The key to understanding how and why capitalism is reaching the limits of its development as a viable economic system is the role of labor, or rather the lack of it, in the production process. The application of electronic technology to production is not simply laborsaving, but is actually labor-replacing. Labor creates value. With labor becoming drastically reduced in production, the value of the products produced, and the value of labor power itself, is being driven toward zero. With limited labor in the production process the extraction of surplus value becomes increasingly impossible. Thus we see the operation of the law of value beginning to be disrupted. Increasingly, labor is replaced with machines and we are seeing capitalism in an economic crisis that is permanent and where only partial recovery is possible.

The other form of industrial society, state socialism, was exemplified by the Soviet Union. Here we can see the inability to deal with the application of electronic technology to production was an important factor leading to the collapse of that form of social organization. The short book by Manuel Castells and Emma Kiselyova, The Collapse of Soviet Communism, A View from the Information Society, is helpful in gaining a glimpse into the problems faced by the Soviet economy. They point out the declining rate of growth of the Soviet economy from 1955 on was a result of “the declining rate of technical change and the diminishing returns of the extensive model of accumulation.” They point out “the need to shift to a new production equation in which technological change could play a greater role, using the benefits of the unfolding technological revolution to increase substantially the productivity of the whole economy.” Although in the 1980s the Soviet Union produced substantially more than the United States in a number of heavy industrial sectors, “the problem was that in the meantime the world’s production system had shifted heavily to electronics and specialty chemicals and was tilting towards the biotechnology revolution, all areas in which the Soviet economy and technology were lagging substantially. By all accounts and indicators, the Soviet Union missed the revolution in information technologies that took shape in the world in the mid-1970s.”

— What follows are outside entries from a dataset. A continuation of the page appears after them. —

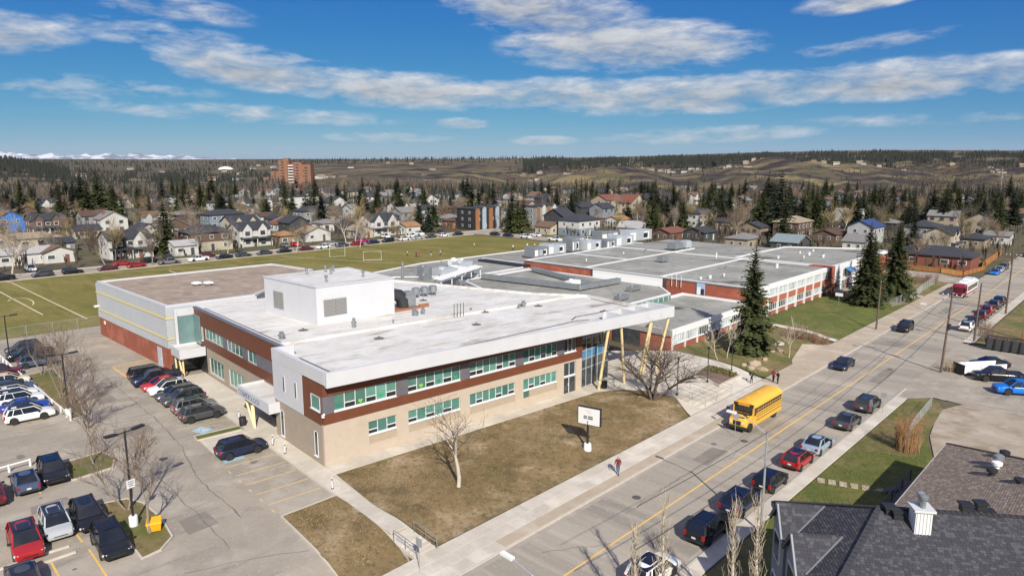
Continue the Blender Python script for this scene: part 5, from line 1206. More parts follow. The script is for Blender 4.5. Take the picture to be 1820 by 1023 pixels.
for (kd, c, px, py, br, lab) in (('pickup', 'black', 1772, 676, 283, 'black crew pickup parked beside the white trailer'), ('pickup', 'bright blue', 1812, 700, 283, 'bright blue pickup parked next to the black pickup'), ('sedan', 'black', 1758, 652, 283, 'black sedan behind the white trailer')):
    p = P(px, py, 0.05); place_car(kd, c, p, br, lab, 'vehicles in the driveway across the road')
# cars along the street behind the field
far = [(-6, 'grey', 'sedan'), (12, 'dark grey', 'sedan'), (19.5, 'dark blue', 'sedan'), (27.5, 'silver', 'wagon'), (37, 'black', 'pickup'), (45.5, 'dark grey', 'suv'), (52, 'black', 'suv'), (60, 'maroon', 'sedan'), (67, 'red', 'sedan'), (75.5, 'grey', 'pickup'), (83.5, 'white', 'pickup'), (91, 'black', 'sedan'), (97, 'dark grey', 'sedan'),
       (103.5, 'dark grey', 'sedan'), (110, 'black', 'sedan'), (118, 'maroon', 'sedan'), (124, 'white', 'suv'), (131, 'dark grey', 'sedan'), (137, 'red', 'sedan'), (143.5, 'dark blue', 'sedan'), (150, 'black', 'suv'), (157, 'white', 'suv'), (163, 'silver', 'sedan'), (169.5, 'dark grey', 'sedan'), (176, 'white', 'hatch'), (183, 'black', 'sedan')]
cnt = 0
for k, (s, c, kd) in enumerate(far):
    place_car(kd, c, W(s, 200.4 if k % 4 else 200.6), RD+(180 if k % 3 else 0), '%s %s, %s from left in the kerb row beyond the field' % (c, {'sedan': 'sedan', 'suv': 'SUV', 'pickup': 'pickup', 'wagon': 'estate car', 'hatch': 'hatchback'}[kd], ordinal(k)), 'cars parked along the sports field', plain=True)
far2 = [(33, 213, 'white', 'sedan'), (37, 214, 'dark grey', 'sedan'), (46, 213.5, 'white', 'suv'), (66, 207.2, 'red', 'sedan'), (73, 207.3, 'black', 'suv'), (80, 213, 'dark grey', 'sedan'), (89, 207.2, 'maroon', 'sedan'), (118, 214, 'grey', 'sedan'), (121.5, 213.5, 'bright red', 'hatch'), (131, 207, 'silver', 'sedan'), (144, 207.2, 'magenta', 'sedan'), (158, 213, 'white', 'suv'), (166, 207.2, 'white', 'suv'), (173, 212, 'white', 'pickup'), (186, 213, 'dark grey', 'sedan')]
for k, (s, t, c, kd) in enumerate(far2):
    place_car(kd, c, W(s, t), RD+(90 if t > 210 else 0), '%s %s by the field street houses, %s from left' % (c, {'sedan': 'sedan', 'suv': 'SUV', 'pickup': 'pickup', 'hatch': 'hatchback'}[kd], ordinal(k)), 'cars on the house side of the field street', plain=True)
for k, (s, t, c, kd) in enumerate(((193, 190, 'black', 'sedan'), (193, 183, 'black', 'sedan'), (193.1, 174, 'white', 'suv'), (193, 160, 'white', 'pickup'), (193, 153, 'silver', 'sedan'), (193, 146.5, 'white', 'sedan'), (193, 140, 'dark grey', 'suv'), (200.8, 176, 'white', 'sedan'), (200.6, 150, 'white', 'suv'), (193, 133, 'white', 'sedan'))):
    place_car(kd, c, W(s, t), RD+90, '%s %s, %s from the field corner along the cross street' % (c, {'sedan': 'sedan', 'suv': 'SUV', 'pickup': 'pickup'}[kd], ordinal(k)), 'cars along the cross street', plain=True)
for o in list(bpy.data.objects):
    if o.get('proto'): bpy.data.objects.remove(o)
KIDS.clear()
def bus_wheels(root, xs, hw, r):
    wm = MB(); wm.lathe([(r*.55, -.14), (r*.95, -.15), (r, -.1), (r, .1), (r*.95, .15), (r*.55, .14)], 18, (0, 0, 0), 'y'); tyre = wm.mesh('tyre', M_tyre, 40)
    wm = MB(); wm.lathe([(r*.56, -.12), (r*.2, -.06), (r*.2, .06), (r*.56, .12)], 14, (0, 0, 0), 'y'); rim = wm.mesh('rim', M_rim, 40)
    for x in xs:
        for sg in (-1, 1):
            w = link('wheel', None, root, (x, sg*(hw-0.15), r)); link('tyre', tyre, w); link('rim', rim, w)
def school_bus():
    Y = mat('school_bus_yellow', (0.80, 0.44, 0.05), 0.4, coat=0.2, spec=0.4); BK = M_trim
    root = thing('school_bus', 'yellow school bus with black hood panel standing by the school kerb', 'bus', W(72.3, 31.05, 0), math.pi/2-R(RD+180))
    hw = 1.18; L0, L1 = -4.3, 3.0     # body from the rear to the windscreen; x forward
    mb = MB(); prof = [(hw*.97, .45), (hw, .6), (hw, 2.2), (hw*.96, 2.62), (hw*.80, 2.90), (hw*.45, 3.04), (0, 3.08)]
    ring = prof+[(-y, z) for y, z in reversed(prof[:-1])]
    vs = []; xs = [L0, L0+.05, L0+.25, 2.7, L1]
    for x in xs:
        k = 0.93 if x == L0 else 1.0
        vs += [(x, y*k, (z-1.5)*(k if x == L0 else 1)+1.5) for y, z in ring]
    n = len(ring); fs = [(i*n+j, (i+1)*n+j, (i+1)*n+(j+1) % n, i*n+(j+1) % n) for i in range(len(xs)-1) for j in range(n)]+[tuple(range(n)), tuple(reversed(range((len(xs)-1)*n, len(xs)*n)))]
    mb.add(vs, fs); mb.build('body', Y, root, smooth=50, fix=True)
    rb = MB(); rb.v = []
    mb = MB()      # hood
    q = []
    for x, w, z in ((L1, 1.0, 1.72), (3.9, .98, 1.62), (4.35, .92, 1.45), (4.45, .86, 1.1)):
        q += [(x, -w, .55), (x, -w, z-.15), (x, -w*.8, z), (x, w*.8, z), (x, w, z-.15), (x, w, .55)]
    mb.add(q, [(i*6+j, (i+1)*6+j, (i+1)*6+(j+1) % 6, i*6+(j+1) % 6) for i in range(3) for j in range(6)]+[(18, 19, 20, 21, 22, 23)]); mb.build('hood', Y, root, smooth=40, fix=True)
    F = Frame(root)
    mb = MB(); mb.add([(3.05, -.72, 1.735), (4.2, -.68, 1.55), (4.2, .68, 1.55), (3.05, .72, 1.735)], [(0, 1, 2, 3)]); mb.build('hood_panel', BK, root)
    F.box('windscreen', 2.98, 3.03, -1.0, 1.0, 1.78, 2.5, M_glasscar); F.box('screen_pillar', 3.0, 3.05, -.03, .03, 1.75, 2.5, BK)
    h = F.box('header', 2.95, 3.06, -.62, .62, 2.58, 2.92, Y); 
    me = text_mesh('SCHOOL BUS', 0.24, 0.006, mat('bus_letter_red', (0.55, 0.05, 0.02), .5)); o = link('lettering', me, h); o.matrix_local = Matrix.Translation((3.07, 0, 2.74)) @ Matrix(((0, 0, 1, 0), (1, 0, 0, 0), (0, 1, 0, 0), (0, 0, 0, 1)))
    for sg in (-1, 1):
        F.box('warning_light', 2.9, 3.08, sg*.9-.2, sg*.9+.2, 2.55, 2.8, BK); F.box('headlight', 4.40, 4.47, sg*.66-.14, sg*.66+.14, .95, 1.2, M_lens)
        for k in range(11):
            x0 = -4.05+k*0.60; w = F.box('window', x0, x0+.5, sg*hw-.02, sg*hw+.02, 1.82, 2.42, M_glasscar); F.box('frame', x0, x0+.5, sg*hw-.025, sg*hw+.028, 2.10, 2.14, Y, w)
        F.box('door_glass' if sg < 0 else 'driver_window', 2.5, 2.92, sg*hw-.02, sg*hw+.02, 1.6 if sg > 0 else .8, 2.45, M_glasscar)
        for z in (1.0, 1.35, 1.62): F.box('black_rail', L0+.1, 2.4, sg*hw-.01, sg*hw+.03, z, z+.06, BK)
        mb = MB(); mb.tube([(3.6, sg*.9, 1.5), (4.2, sg*1.2, 1.9), (4.1, sg*1.25, 2.5), (3.1, sg*1.1, 2.5)], .03, 6); mb.box(4.05, 4.15, sg*1.25-.16, sg*1.25+.16, 2.0, 2.45); mb.build('mirror', BK, root)
    F.box('front_bumper', 4.4, 4.58, -1.1, 1.1, .42, .72, BK); F.box('grille', 4.42, 4.48, -.42, .42, .8, 1.25, BK); F.box('rear_bumper', L0-.12, L0+.02, -1.1, 1.1, .4, .7, BK); F.box('rear_window', L0-.02, L0+.03, -.8, .8, 1.8, 2.4, M_glasscar)
    F.box('roof_hatch', -1.5, -.9, -.3, .3, 3.06, 3.13, Y); F.box('roof_hatch', 1.2, 1.8, -.3, .3, 3.06, 3.13, Y); F.box('underbody', -4.2, 4.3, -.9, .9, .35, .56, BK)
    bus_wheels(root, (-2.6, 3.55), hw-.02, .5)
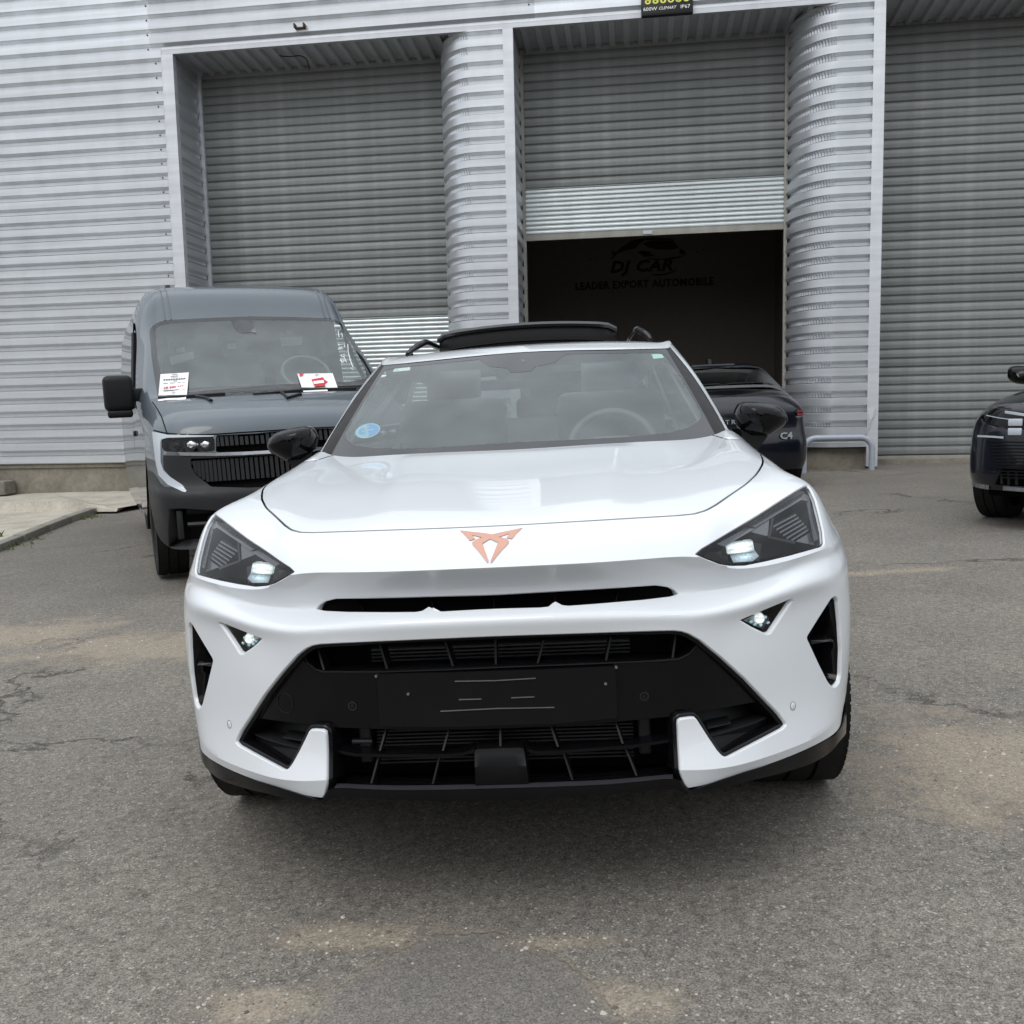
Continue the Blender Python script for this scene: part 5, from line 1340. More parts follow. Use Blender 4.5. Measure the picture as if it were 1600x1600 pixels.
# body behind the cab
CS = [(0, 2.375), (.4, 2.37), (.66, 2.355), (.78, 2.31), (.855, 2.21), (.905, 2.05), (.955, 1.60), (.98, 1.30), (.99, .97), (.99, .69), (.985, .40), (.96, .30)]
def cs(y, k=1.0): return [(-x * k, y, z) for x, z in CS[::-1]] + [(x * k, y, z) for x, z in CS[1:]]
MB().grid([cs(2.5), cs(3.5), cs(5.4)]).build('cargo_body', M['grey'], van, 35)
MB().prism(cs(5.4), (0, .02, 0)).build('rear_doors', M['grey'], van)
for s_ in (1, -1):
    D_ = [[(s_ * x, y, z) for y, x, z in r] for r in (((2.0, .91, 1.90), (2.25, .908, 1.97), (2.5, .906, 1.99)), ((1.65, .96, 1.60), (2.1, .957, 1.62), (2.5, .955, 1.62)), ((1.28, 1.0, 1.30), (1.9, .985, 1.31), (2.5, .98, 1.30)), ((1.05, .985, 1.15), (1.9, .988, 1.1), (2.5, .986, 1.08)), ((.85, .985, 1.04), (1.9, .99, .9), (2.5, .99, .9)), ((.80, .99, .97), (1.6, .992, .78), (2.5, .99, .7)), ((.95, .995, .77), (1.5, .992, .6), (2.5, .99, .55)), ((1.48, .985, .45), (1.7, .982, .4), (2.5, .98, .4)))]
    MB().grid(D_[2:]).build('cab_door', M['grey'], van, 50)
    MB().grid(D_[:3]).build('door_window', M['darkglass'], van, 50)
    P = [(s_ * 1.012, 1.62, 1.30), (s_ * .965, 1.98, 1.60), (s_ * .92, 2.25, 1.94)]
    MB().tube(P, .02, 6).build('window_frame', M['plastic'], van, 40)
    wheel('wheel', van, (s_ * .865, 1.02, .345), .345, .225, s_, .21, 8)
    wheel('wheel', van, (s_ * .76, 4.3, .345), .345, .225, s_, .21, 8)
    MB().rbox((s_ * .82, 1.02, .62), (.3, .74, .16), .03).build('arch_liner', M['void'], van)
    MB().rbox((s_ * .99, 2.15, 1.08), (.03, .17, .05), .012).build('door_handle', M['plastic'], van, 40)
    mc = np.array([abs(VF.y(185, 615, 1.20)[0]) * s_, 1.20, VF.y(185, 615, 1.20)[2]])
    mi = bpy.data.objects.new('door_mirror', None); COL.objects.link(mi); mi.parent = van
    MB().rbox(mc, (.215, .13, .275), .045, None, 4).build('mirror_cap', M['plastic'], mi, 50)
    MB().rbox(mc + [s_ * .0, .0, -.155], (.18, .11, .06), .02, None, 3).build('mirror_foot', M['plastic'], mi, 50)
    MB().rbox(mc + [-s_ * .15, .02, -.015], (.16, .06, .10), .012).build('mirror_arm', M['plastic'], mi, 50)
MB().box(-.85, .85, .3, 5.3, .28, .33).build('underbody', M['void'], van)
an = VF.y(262, 447, 2.6); MB().prism([(an[0] - .02, 2.55, 2.35), (an[0] + .02, 2.55, 2.35), (an[0] + .012, 2.68, 2.35), (an[0] - .012, 2.68, 2.35)], (0, .05, .05)).build('aerial', M['plastic'], van)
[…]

An investigation into the conditions that led to the inability of the leadership of the Soviet Union to integrate these technological developments into the productive process is beyond the scope of this essay. However, it must be noted that the rejection by Soviet Communist Party leaders of revolutionary Marxist principles, beginning with Khrushchev, continuing through Gorbachev, led to the growth of bureaucratic and economic privileges, which inhibited the introduction of the new technologies into production and blocked the development of new production relations in the Soviet Union. The potential of massive unemployment that the new technologies could lead to struck fear in the managerial elite. In addition, the distortions of the Soviet economy caused by the arms race with the U.S. played quite a disruptive role. As a result, the economic stagnation, and the political mis-leadership opened the door to the collapse of socialism.

 Humanity now faces a situation where international capitalism is no longer an economically and environmentally sustainable basis for the organization of society. Historical materialism points to the necessity for a revolution that can take political power and utilize the emerging technological methods to transform and develop a new economic foundation of society where the abundance that is produced can be distributed on the basis of need.

 The tasks facing revolutionaries and the working class demand a deep understanding of the world around us. The Marxist theory and methodology of dialectical and historical materialism can guide us in comprehending how the new technological developments are impacting the composition of the working class and the forms of struggle and organization that are emerging. Based on this understanding revolutionaries today need to develop the strategy and tactics for our revolution under these new conditions.